*Given data:*
□ □ □ □ □

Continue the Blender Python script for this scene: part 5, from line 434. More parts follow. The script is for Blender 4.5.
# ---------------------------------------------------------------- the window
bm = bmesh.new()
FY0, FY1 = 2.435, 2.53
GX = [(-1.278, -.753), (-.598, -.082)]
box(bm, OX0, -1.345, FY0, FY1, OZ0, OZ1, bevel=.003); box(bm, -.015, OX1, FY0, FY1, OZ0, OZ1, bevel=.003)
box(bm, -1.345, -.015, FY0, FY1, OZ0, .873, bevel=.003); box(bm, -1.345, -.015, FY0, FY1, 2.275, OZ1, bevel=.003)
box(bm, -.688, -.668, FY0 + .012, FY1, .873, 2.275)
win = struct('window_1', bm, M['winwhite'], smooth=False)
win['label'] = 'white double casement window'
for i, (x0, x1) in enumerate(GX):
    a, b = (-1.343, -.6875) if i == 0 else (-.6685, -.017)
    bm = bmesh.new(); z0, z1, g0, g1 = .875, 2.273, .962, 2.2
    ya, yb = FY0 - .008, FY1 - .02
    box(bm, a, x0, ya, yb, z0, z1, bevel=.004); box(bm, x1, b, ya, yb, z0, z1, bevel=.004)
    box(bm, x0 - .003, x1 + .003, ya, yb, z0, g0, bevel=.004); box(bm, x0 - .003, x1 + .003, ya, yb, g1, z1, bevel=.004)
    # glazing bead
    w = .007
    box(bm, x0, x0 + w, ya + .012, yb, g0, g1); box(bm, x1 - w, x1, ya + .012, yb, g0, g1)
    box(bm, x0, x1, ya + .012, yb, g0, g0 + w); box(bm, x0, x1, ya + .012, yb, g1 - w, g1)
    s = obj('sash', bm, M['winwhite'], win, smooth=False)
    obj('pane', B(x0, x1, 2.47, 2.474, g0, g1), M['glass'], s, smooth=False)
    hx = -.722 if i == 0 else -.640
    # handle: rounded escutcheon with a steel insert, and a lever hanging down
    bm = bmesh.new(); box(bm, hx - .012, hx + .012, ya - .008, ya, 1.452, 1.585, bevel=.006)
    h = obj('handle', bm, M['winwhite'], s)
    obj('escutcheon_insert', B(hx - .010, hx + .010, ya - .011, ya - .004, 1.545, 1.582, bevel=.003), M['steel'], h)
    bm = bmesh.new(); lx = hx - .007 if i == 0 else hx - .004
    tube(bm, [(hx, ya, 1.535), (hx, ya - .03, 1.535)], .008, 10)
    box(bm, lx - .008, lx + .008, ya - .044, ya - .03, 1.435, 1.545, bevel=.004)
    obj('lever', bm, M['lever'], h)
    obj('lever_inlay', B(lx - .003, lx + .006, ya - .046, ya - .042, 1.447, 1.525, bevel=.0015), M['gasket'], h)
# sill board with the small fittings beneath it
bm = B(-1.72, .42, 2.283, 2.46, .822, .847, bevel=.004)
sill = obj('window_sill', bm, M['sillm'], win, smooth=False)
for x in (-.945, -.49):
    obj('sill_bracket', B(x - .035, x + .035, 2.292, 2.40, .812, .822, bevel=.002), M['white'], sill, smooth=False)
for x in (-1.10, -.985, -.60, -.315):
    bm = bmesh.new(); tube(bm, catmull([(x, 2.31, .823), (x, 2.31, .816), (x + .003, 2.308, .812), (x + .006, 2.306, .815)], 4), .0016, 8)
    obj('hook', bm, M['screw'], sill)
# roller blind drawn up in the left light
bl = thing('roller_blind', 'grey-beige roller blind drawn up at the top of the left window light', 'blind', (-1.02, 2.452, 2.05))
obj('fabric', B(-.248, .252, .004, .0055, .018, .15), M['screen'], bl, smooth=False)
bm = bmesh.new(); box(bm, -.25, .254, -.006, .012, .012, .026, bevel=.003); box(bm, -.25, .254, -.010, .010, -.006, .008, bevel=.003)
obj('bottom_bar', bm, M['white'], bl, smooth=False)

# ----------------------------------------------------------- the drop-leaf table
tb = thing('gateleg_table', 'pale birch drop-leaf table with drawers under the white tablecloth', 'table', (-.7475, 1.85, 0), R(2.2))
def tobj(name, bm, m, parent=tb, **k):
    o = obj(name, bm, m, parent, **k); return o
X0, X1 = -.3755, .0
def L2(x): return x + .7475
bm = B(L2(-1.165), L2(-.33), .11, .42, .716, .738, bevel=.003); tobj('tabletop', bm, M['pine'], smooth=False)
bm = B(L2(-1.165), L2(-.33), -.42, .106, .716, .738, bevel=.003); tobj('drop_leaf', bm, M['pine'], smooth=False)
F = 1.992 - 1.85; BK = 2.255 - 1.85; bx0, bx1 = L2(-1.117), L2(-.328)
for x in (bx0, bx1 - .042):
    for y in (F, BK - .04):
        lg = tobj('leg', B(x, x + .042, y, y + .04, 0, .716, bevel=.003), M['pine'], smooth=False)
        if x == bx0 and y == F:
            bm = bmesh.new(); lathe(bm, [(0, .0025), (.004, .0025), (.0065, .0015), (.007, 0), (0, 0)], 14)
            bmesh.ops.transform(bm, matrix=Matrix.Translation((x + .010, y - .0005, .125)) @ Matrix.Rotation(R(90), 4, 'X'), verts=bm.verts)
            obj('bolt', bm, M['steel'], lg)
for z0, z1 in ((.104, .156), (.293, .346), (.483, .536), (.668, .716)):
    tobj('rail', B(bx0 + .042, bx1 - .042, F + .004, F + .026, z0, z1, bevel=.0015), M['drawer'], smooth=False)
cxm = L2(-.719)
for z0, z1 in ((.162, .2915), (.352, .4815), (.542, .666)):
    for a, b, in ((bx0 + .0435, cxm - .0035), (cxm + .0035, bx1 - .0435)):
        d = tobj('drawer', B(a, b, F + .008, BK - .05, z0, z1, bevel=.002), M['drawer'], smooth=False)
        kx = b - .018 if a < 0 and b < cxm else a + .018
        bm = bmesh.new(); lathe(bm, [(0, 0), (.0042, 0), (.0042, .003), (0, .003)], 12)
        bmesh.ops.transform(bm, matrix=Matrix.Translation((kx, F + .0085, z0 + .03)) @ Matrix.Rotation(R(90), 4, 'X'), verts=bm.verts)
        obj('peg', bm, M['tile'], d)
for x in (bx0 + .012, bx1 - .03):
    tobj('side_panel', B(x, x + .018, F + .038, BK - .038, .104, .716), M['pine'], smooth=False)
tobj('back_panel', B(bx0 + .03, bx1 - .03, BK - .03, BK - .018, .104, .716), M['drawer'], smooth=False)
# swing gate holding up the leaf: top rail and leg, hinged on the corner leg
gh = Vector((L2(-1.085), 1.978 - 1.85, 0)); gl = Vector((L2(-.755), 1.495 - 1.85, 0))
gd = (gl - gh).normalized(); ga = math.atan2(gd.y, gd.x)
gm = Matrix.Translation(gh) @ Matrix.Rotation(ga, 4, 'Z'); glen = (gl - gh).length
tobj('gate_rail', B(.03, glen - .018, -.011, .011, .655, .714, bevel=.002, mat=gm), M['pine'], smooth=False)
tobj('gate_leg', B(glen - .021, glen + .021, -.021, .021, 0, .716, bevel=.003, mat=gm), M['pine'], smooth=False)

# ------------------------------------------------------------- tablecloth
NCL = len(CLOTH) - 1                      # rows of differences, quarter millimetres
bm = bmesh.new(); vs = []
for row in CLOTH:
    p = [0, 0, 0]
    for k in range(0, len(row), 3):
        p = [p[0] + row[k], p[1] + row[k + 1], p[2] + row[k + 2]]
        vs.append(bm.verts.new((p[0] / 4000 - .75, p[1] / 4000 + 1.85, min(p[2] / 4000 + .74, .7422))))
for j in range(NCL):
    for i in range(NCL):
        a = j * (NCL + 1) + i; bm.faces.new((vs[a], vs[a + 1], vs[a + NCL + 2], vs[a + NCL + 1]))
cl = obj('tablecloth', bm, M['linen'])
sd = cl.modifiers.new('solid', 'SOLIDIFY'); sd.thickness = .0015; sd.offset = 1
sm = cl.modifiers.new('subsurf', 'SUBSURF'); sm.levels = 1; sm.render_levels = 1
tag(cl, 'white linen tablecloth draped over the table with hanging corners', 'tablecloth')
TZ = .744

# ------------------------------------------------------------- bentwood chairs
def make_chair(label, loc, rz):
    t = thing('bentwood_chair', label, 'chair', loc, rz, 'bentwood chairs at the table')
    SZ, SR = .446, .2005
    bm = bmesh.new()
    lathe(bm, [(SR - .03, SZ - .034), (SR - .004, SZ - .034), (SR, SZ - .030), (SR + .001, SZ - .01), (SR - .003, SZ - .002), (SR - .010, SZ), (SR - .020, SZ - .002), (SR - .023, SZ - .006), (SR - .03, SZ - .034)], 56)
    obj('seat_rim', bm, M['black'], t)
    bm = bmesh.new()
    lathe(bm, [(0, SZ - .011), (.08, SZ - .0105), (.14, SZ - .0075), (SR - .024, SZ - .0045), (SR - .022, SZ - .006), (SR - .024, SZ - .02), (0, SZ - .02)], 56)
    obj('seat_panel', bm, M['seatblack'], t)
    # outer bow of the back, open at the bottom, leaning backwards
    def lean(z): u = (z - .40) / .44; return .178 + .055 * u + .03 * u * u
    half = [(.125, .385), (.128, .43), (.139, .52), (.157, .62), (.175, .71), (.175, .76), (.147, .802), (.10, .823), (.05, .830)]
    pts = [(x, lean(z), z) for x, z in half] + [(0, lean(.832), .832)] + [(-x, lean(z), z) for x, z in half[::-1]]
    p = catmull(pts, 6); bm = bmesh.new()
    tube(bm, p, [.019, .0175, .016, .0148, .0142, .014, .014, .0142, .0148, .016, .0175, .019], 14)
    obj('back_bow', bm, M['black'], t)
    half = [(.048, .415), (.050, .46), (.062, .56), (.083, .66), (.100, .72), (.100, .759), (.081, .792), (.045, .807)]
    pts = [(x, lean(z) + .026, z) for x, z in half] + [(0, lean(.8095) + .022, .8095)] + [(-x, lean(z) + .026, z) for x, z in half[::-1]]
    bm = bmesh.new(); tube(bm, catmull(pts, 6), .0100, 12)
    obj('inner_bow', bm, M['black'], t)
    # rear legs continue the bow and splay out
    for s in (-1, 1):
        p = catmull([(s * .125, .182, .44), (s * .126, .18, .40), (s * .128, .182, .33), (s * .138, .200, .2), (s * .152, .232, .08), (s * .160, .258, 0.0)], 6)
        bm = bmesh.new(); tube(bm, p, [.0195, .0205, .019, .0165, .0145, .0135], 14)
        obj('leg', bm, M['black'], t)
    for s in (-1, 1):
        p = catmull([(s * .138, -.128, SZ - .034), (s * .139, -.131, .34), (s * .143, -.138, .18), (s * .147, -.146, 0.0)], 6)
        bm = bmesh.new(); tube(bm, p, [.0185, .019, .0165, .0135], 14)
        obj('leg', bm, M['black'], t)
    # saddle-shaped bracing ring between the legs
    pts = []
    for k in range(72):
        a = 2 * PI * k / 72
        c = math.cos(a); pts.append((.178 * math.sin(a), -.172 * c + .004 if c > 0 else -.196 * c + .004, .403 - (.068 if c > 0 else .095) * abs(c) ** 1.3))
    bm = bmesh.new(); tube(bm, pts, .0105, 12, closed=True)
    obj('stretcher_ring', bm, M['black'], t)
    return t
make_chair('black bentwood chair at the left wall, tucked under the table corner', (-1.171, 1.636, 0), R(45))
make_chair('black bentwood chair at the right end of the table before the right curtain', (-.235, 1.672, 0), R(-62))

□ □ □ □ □

*Task details:*
Copy exactly the lines from the line with "cxm = L2(-.719)" up to and including the line with "for a, b, in", and no other lines.

*Solution below:*
cxm = L2(-.719)
for z0, z1 in ((.162, .2915), (.352, .4815), (.542, .666)):
    for a, b, in ((bx0 + .0435, cxm - .0035), (cxm + .0035, bx1 - .0435)):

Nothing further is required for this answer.